Two famous lives make that point. In Canada, the mother of Justin Bieber, Patti Mallette, has just produced a film to support the work of crisis pregnancy centres. Mallette has been very frank that were it not for her Christian faith, she would have aborted Justin when becoming pregnant as a teenager. It was a crisis pregnancy centre in London, Ont., the Bethesda Centre run by the Salvation Army, that took Mallette in during her time of need and helped her bring her son safely to life.

Not surprisingly the commercial machine around Justin Bieber is highly nervous about his mother’s pro-life activity, lest it cut into sales among the young girls and women who buy Bieber’s music. It bears noting that crisis pregnancy centres serve precisely girls and young women who have nowhere else to turn.

In America, last Sunday the San Francisco 49ers qualified for the Super Bowl, led by an unlikely rookie quarterback, Colin Kaepernick. In 1987, Kaepernick’s mother faced a pregnancy on her own. She decided to place her son for adoption, and Colin was adopted by the Kaepernick family. Pro-life commentators have noted that adoptions post-Roe are a deliberate choice for life, given that a culture has taken root which promotes and advances abortion. In 1987 for every child adopted in the United States, there were 19 abortions. Colin Kaepernick, from before he knew it, was part of a surviving minority.

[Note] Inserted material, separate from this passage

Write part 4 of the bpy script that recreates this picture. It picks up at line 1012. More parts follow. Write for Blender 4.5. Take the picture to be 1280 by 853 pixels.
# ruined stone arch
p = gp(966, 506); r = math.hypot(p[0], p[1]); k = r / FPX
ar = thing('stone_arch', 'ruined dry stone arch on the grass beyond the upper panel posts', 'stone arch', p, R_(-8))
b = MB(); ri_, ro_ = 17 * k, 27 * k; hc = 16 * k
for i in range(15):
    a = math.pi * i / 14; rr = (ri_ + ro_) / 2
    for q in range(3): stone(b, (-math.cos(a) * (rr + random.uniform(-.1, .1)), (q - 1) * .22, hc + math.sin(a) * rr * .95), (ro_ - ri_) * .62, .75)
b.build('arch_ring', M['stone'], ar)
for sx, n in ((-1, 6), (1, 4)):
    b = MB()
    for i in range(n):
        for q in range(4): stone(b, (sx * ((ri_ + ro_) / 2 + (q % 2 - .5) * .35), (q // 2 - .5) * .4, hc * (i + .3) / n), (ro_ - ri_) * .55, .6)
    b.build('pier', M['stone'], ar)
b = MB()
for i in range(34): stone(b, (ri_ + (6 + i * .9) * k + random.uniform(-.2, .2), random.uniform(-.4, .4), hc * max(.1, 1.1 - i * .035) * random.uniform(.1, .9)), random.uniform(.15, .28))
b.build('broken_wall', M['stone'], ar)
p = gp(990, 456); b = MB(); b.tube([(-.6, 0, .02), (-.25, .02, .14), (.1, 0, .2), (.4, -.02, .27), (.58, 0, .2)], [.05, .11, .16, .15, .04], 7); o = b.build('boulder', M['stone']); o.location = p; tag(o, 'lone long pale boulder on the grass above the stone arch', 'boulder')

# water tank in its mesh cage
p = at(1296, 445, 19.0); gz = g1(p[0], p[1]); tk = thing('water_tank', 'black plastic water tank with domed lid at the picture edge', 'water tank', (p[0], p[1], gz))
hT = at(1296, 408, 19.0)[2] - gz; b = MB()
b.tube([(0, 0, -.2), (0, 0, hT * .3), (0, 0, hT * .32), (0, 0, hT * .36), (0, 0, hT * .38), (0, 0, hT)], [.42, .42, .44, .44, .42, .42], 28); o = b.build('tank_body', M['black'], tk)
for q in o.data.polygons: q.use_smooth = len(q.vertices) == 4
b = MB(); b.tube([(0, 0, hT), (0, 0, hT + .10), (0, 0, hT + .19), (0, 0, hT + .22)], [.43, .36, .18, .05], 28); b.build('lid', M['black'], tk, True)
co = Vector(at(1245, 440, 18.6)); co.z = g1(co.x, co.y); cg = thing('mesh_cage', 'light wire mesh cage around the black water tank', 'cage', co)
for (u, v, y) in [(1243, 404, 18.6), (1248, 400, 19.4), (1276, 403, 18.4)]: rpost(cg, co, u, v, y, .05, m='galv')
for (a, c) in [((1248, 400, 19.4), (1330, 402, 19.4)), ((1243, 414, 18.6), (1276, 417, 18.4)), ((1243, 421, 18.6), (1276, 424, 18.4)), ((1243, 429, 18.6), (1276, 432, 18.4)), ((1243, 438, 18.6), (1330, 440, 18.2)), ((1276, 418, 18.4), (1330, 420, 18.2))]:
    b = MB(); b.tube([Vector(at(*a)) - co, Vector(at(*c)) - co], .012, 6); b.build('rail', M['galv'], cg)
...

Twenty-five and 40 years later the possibility of a legal future more favourable to life does not appear likely. Yet the great struggle for life is not primarily a legal one, and the work of cultural renewal proceeds by witness, not laws, and by grace.

Twenty-five and 40 years later, the witness has been given, and is being given increasingly today, particularly by the young.

Twenty-five and 40 years later, the contrast between the culture of death and the civilization of love is all the more evident.

Twenty-five and 40 years later, grace is still at work, as it was in the beginning, is and ever shall be.